Horsegate rumbles on but Tesco shouldn’t be the scapegoat

We’re only a month into what will be a long-term issue for the food and retailing sectors and Tesco as ever is getting the brunt of criticism despite making some very decisive moves to admit failures and find solutions.

Rosie

Tesco has a big role to play in the food industry’s recovery but it shouldn’t be a scapegoat. Its brand has taken a pummelling, according to YouGov BrandIndex – more so than any other retail brand involved. It’s Buzz rating – a net balance of the positive and negative things consumers have heard about the brand – is down at -44.1 from around 0 before the scandal broke, while Asda sits at -7.8 down from +3 and Aldi at -2.8 down from 18.6. No other brand has seen such a stark drop.

The supermarket’s latest move to up its commitment to British sourcing has both reassured and raised hackles in equal measure.

Tesco’s new commitments to longer and better relationships with British farmers and a vow to source all fresh chicken from the British Isles by July is a positive move. As always, nay-sayers (or should that be neigh-sayers in this case), are quicker and louder in vocalising their displeasure in whatever it is Tesco is doing.

A similar recent example is Harris & Hoole. Tesco investing in and supporting a small coffee chain is seen as duping people and false representation of a supposedly independent chain.

Tesco has for years been accused of riding rough-shod over its suppliers, bullying and squeezing costs to get every last drop from suppliers while maintaining its own margins. The new-found respect for suppliers comes in Tesco’s hour of need so the cynicism surrounding its actions is understandable. However, at the risk of outing myself as the ultimate big-business fan-boy, Tesco isn’t always the bad-guy it is made out to be.

Tesco – as the biggest UK supermarket and the first to be found wth horsemeat in its beef products – must be accountable for these transgressions in its supply chain but so must suppliers, regulators and other supermarkets. Horsegate is an industry-wide issue not a crisis entirely of Tesco’s doing.

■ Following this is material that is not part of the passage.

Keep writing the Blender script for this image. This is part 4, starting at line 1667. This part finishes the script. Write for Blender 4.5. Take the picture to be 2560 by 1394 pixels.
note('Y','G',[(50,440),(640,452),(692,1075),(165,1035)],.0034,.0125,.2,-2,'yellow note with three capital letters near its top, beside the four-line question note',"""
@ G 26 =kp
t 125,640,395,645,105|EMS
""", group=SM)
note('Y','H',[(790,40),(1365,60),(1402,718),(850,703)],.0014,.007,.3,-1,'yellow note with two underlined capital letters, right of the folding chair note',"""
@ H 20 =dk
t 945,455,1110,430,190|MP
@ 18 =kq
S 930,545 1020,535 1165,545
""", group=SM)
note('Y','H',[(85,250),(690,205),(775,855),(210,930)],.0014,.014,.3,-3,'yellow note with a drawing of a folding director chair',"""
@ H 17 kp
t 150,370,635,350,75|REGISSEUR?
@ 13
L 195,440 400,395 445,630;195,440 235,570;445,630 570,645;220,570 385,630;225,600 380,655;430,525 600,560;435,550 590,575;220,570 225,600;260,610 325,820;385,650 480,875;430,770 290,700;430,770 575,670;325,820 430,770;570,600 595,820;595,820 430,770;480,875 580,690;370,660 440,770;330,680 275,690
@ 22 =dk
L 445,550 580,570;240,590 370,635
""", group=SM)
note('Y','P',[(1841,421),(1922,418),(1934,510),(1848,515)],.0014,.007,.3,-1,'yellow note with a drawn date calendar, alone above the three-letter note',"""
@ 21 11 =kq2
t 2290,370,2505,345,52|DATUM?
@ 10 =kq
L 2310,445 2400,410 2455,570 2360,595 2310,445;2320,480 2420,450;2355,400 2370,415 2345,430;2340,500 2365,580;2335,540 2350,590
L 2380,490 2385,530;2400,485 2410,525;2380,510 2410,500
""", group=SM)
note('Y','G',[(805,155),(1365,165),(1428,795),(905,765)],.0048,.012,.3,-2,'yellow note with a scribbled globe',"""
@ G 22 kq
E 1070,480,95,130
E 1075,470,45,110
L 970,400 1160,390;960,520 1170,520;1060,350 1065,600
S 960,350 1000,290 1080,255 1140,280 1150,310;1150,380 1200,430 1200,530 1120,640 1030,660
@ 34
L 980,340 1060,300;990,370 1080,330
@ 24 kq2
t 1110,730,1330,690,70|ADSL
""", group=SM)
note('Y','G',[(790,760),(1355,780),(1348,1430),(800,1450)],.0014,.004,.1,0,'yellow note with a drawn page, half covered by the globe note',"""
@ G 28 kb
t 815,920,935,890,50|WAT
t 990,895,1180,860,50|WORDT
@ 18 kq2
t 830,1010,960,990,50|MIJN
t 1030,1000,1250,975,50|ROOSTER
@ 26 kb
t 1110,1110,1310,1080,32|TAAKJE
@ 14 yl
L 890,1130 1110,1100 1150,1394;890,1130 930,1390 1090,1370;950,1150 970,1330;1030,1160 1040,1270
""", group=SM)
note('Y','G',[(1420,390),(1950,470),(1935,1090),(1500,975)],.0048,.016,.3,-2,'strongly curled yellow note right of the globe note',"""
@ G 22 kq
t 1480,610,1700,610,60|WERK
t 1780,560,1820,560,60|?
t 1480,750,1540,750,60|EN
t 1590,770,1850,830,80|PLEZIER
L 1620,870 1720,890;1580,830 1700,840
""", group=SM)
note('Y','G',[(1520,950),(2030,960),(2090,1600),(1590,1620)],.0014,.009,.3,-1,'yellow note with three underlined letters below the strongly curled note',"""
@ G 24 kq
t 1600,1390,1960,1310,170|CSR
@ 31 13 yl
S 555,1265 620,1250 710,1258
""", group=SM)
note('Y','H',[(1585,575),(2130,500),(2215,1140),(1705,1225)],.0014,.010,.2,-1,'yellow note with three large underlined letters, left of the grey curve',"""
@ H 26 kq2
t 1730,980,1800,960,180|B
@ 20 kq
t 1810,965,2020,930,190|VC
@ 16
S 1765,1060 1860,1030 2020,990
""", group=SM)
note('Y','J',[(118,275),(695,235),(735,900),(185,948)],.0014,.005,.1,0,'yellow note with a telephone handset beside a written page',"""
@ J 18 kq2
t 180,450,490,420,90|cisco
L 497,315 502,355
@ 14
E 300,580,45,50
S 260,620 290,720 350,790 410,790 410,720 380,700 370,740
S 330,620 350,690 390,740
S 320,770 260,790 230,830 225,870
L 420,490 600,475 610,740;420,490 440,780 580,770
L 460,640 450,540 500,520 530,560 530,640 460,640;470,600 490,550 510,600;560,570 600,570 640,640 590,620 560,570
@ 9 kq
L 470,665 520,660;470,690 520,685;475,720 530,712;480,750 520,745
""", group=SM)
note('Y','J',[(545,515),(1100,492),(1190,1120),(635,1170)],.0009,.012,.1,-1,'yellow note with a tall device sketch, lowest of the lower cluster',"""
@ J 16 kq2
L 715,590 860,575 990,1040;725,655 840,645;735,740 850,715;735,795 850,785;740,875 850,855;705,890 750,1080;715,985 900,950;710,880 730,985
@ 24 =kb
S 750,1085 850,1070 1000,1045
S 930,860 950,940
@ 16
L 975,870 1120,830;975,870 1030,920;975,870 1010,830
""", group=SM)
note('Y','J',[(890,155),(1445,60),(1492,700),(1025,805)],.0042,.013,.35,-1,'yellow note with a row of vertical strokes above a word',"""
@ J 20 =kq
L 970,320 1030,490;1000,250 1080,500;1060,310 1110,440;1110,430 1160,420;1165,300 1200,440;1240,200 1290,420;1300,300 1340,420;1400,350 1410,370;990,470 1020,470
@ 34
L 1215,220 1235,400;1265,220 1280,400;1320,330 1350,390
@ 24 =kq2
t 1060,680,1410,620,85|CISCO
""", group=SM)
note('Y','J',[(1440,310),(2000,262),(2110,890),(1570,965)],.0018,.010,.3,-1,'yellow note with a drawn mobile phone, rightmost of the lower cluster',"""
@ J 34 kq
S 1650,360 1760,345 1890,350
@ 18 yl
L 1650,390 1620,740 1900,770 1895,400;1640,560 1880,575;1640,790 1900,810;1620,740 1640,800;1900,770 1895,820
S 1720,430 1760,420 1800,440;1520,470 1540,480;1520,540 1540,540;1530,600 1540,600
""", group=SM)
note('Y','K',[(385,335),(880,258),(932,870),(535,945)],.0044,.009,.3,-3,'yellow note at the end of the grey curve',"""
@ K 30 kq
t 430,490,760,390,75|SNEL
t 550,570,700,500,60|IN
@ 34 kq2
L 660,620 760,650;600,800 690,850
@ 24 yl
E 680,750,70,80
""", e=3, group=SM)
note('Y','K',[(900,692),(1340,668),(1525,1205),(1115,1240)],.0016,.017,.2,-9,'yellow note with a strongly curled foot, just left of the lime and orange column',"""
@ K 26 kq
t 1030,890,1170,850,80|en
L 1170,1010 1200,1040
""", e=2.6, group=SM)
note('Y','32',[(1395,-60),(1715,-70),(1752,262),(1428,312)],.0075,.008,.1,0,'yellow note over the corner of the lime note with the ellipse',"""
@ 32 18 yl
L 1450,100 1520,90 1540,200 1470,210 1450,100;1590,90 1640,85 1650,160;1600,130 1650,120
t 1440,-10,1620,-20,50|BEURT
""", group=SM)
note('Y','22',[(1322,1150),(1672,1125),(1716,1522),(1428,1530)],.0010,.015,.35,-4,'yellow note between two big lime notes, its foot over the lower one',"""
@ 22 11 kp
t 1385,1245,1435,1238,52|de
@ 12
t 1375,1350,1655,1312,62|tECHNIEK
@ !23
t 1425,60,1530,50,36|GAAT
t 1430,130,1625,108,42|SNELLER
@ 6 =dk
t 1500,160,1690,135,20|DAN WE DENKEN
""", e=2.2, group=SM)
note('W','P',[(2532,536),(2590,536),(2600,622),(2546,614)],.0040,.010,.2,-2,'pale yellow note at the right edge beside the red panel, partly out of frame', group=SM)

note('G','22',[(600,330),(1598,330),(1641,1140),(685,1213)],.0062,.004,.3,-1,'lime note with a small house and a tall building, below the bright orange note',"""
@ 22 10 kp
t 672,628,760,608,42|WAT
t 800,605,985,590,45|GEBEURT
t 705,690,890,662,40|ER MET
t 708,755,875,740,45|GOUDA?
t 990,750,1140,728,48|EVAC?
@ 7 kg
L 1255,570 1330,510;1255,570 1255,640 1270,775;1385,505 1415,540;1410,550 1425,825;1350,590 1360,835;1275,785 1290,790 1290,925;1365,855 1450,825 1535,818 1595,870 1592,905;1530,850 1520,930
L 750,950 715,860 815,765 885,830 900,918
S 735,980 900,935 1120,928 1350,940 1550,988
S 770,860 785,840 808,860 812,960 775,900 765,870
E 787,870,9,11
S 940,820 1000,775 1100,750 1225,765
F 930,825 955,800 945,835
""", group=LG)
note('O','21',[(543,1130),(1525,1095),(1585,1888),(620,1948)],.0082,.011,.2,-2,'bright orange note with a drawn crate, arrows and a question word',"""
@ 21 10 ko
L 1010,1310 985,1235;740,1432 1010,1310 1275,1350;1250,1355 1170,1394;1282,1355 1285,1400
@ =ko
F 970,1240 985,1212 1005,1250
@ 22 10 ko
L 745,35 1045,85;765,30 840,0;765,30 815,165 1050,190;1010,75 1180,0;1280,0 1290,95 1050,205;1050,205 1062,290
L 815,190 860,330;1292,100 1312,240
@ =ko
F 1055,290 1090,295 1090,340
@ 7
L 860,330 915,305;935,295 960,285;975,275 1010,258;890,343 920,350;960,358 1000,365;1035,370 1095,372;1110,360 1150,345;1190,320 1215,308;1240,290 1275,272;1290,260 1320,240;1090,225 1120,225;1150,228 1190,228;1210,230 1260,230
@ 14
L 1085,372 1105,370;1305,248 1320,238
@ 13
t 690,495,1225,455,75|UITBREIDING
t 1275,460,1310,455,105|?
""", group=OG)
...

That this scandal has come at a time when Tesco is already in the middle of a huge effort to rebuild its reputation means the supermarket’s brand is under even greater pressure to set out clearly what it stands for.

Tesco’s response has been “textbook’ according to retail analysts at Shore Capital and its approach to communications has been clear, consistent and transparent. Tesco might still be the brand we all love to hate but it has been much more visible than its rivals and in a way that has been genuine.

McDonald’s and Starbucks are examples of big brands in a similar position to Tesco, often scapegoated to represent everything bad about corporate business. While there are numerous aspects of their business practices to criticise (tax being just one in the case of Starbucks), there are also positives.

By their sheer scale, business such as McDonald’s, Tesco and Starbucks have the power to do more positive good than any smaller coffee shop, retail or burger chains can, but their brands are tarnished with negative associations of big business. McDonald’s links to British farmers has done more for British farming than the majority of consumers realise or give them credit for. Likewise, Starbucks is the biggest purchaser of Fair Trade coffee beans in the world.

It is easy to slate McDonald’s for the nation’s growing obesity problem and criticise it for peddling bad quality unhealthy food but it’s also lazy to do so. It relies on an ill-informed opinion that does nothing to address the wider issues at play.

The same is true of Tesco taking the flak for horsegate. There is a big job to do across the industry to restore consumer confidence, not just in beef products, but in the entire supply chain and scapegoating one brand above the others will not help the industry prove they are raising standards across the board.